Therein lies part of the problem, at least from a perception standpoint. Fans see no runs, and they wonder why the team isn't trying, as if baseball were that easy.

The Dodgers have been down this road before, earlier this season in fact. They scored a paltry 17 runs in a 13-game stretch in June, one of the worst stretches of futility in franchise history. But that team was much different that it is now. Kemp was hamstrung and watching from the dugout, and three current lineup fixtures were in Miami, Philadelphia, and Boston at the time.

Now with Hanley Ramirez, Shane Victorino, and Adrian Gonzalez on board, and Cruz taking the reigns at third base without letting go, the Dodgers' lineup is set at all eight spots.

"You could come up with all kinds of theories, maybe guys are trying too hard, they haven't been around together enough, maybe they're pressing," Mattingly said. "How we right it is what I look at. You go back to basics, you go back to work. Put your hard had on and let's go."

With a set lineup, there are no easy fixes. Mattingly can move the pieces around, as he did on Thursday by batting Andre Ethier second and Victorino sixth against a right-hander. But no matter where he hits Victorino is still in the lineup, and still needs to hit, as do his teammates around him.

Victorino was hated by Dodgers fans as a member of the Phillies, and he has done nothing to change his status in his six weeks or so in Los Angeles. He is hitting .245/.310/.329 as a Dodger, but it's not like there is anyone better on the roster to play left field. Juan Rivera is the closest the Dodgers have to a solution, but at .239/.280/.357 he's more of a problem, and that is without considering defense.

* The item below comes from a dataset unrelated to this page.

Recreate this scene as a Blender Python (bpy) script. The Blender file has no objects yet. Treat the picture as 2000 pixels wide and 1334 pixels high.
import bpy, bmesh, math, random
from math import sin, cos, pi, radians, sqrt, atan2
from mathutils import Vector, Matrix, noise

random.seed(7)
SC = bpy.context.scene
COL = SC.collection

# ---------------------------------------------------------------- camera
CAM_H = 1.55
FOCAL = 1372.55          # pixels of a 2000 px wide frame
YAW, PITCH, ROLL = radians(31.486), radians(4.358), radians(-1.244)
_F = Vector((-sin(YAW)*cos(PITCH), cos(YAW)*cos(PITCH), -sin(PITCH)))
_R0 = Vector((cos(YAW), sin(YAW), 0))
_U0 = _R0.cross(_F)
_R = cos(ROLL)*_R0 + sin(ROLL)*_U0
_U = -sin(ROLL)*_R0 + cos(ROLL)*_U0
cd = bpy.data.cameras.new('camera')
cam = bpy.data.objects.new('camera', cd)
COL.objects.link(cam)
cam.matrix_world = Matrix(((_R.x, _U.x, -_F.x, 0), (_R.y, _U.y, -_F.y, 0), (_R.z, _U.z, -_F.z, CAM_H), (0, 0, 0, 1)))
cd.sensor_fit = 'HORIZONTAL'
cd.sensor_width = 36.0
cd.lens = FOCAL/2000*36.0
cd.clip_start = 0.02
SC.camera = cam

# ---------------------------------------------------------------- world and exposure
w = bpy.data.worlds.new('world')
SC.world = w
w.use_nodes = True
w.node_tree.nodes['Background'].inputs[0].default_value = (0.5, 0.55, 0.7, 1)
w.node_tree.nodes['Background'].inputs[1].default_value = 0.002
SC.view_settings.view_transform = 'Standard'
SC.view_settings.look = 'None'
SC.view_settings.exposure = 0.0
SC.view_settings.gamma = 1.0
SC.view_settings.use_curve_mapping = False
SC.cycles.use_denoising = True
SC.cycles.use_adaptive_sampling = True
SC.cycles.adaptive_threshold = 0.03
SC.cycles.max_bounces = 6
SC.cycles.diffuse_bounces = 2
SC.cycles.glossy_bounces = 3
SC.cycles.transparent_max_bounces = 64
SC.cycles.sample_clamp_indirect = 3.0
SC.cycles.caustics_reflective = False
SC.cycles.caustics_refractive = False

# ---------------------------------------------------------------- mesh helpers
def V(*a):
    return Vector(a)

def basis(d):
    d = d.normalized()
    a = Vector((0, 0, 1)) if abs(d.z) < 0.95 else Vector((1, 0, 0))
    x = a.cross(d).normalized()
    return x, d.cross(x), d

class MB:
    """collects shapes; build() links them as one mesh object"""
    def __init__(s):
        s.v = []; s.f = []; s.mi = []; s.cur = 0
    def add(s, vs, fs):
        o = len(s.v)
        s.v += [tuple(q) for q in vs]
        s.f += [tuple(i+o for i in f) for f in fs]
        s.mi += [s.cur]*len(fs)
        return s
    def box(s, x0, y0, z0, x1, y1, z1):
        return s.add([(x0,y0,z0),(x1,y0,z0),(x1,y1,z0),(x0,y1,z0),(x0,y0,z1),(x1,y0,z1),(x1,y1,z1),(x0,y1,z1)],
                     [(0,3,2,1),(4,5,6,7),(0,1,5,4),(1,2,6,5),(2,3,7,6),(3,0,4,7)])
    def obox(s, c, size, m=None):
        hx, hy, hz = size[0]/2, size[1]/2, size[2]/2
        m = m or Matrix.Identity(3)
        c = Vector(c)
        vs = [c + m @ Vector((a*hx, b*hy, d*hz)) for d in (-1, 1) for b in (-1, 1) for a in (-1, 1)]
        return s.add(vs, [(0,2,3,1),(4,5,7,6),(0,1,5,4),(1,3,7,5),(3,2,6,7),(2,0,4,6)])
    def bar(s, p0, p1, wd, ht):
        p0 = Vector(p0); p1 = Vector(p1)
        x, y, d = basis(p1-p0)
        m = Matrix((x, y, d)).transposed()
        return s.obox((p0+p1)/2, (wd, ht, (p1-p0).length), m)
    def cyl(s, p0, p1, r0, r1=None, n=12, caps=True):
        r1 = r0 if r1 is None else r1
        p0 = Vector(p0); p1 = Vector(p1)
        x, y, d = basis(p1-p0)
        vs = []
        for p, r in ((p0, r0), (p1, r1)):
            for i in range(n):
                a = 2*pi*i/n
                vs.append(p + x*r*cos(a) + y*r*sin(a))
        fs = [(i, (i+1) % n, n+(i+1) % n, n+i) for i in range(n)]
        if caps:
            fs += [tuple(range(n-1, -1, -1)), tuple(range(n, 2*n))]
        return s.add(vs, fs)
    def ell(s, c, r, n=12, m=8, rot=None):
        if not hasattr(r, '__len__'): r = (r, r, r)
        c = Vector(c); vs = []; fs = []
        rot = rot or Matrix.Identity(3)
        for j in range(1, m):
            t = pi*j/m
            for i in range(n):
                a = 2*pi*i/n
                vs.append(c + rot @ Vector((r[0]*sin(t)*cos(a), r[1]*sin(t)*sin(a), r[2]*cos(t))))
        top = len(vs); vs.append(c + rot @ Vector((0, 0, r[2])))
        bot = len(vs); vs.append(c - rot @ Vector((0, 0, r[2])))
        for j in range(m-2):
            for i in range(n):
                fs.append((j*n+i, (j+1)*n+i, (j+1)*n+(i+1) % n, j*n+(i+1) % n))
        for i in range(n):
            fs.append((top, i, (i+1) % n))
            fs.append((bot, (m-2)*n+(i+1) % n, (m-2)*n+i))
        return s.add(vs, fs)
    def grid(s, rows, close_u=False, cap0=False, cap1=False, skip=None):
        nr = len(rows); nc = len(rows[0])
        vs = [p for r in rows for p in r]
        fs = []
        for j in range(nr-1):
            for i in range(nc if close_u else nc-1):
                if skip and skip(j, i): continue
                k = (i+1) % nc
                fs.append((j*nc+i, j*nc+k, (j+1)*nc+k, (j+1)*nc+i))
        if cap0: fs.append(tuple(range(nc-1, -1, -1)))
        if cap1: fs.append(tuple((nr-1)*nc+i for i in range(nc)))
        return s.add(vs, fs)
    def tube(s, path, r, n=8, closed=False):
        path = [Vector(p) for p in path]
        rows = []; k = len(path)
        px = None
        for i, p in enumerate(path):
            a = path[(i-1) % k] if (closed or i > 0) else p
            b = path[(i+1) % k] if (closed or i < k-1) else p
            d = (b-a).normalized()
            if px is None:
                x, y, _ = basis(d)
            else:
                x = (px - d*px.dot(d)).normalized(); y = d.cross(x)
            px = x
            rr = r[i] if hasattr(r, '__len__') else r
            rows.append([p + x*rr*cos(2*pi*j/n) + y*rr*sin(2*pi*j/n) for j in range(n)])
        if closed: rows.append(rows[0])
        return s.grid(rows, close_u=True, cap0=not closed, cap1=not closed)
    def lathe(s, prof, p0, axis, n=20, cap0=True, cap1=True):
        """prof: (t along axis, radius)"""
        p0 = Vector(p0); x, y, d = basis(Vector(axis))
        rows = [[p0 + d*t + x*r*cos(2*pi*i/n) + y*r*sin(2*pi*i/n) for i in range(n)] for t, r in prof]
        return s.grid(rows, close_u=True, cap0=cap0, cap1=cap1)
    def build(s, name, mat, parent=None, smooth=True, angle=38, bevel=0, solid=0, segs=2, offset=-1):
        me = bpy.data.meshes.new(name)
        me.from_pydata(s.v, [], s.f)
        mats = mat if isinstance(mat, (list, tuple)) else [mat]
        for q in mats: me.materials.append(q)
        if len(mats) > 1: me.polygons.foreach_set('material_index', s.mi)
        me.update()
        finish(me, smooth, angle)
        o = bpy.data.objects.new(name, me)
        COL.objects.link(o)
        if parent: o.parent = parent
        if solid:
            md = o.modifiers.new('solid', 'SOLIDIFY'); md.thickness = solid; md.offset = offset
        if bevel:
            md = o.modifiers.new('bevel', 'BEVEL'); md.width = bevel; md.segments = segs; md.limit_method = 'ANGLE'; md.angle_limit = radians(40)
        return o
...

Victorino isn't hitting. Gonzalez isn't hitting. Ramirez isn't hitting. Kemp isn't hitting and is likely hurt. These are problems, big ones in fact. But the problems are also the solutions, as the best hopes the Dodgers have rest in the hopes that the middle of their order will start to hit like they can, and soon.

"I can't really explain to you what's going on. We just need to start hitting," Kemp said. "That's baseball, I'm not baffled. In baseball people go through times when you don't hit. It just so happens that not really any of us are hitting, and we have to find a way to get the job done."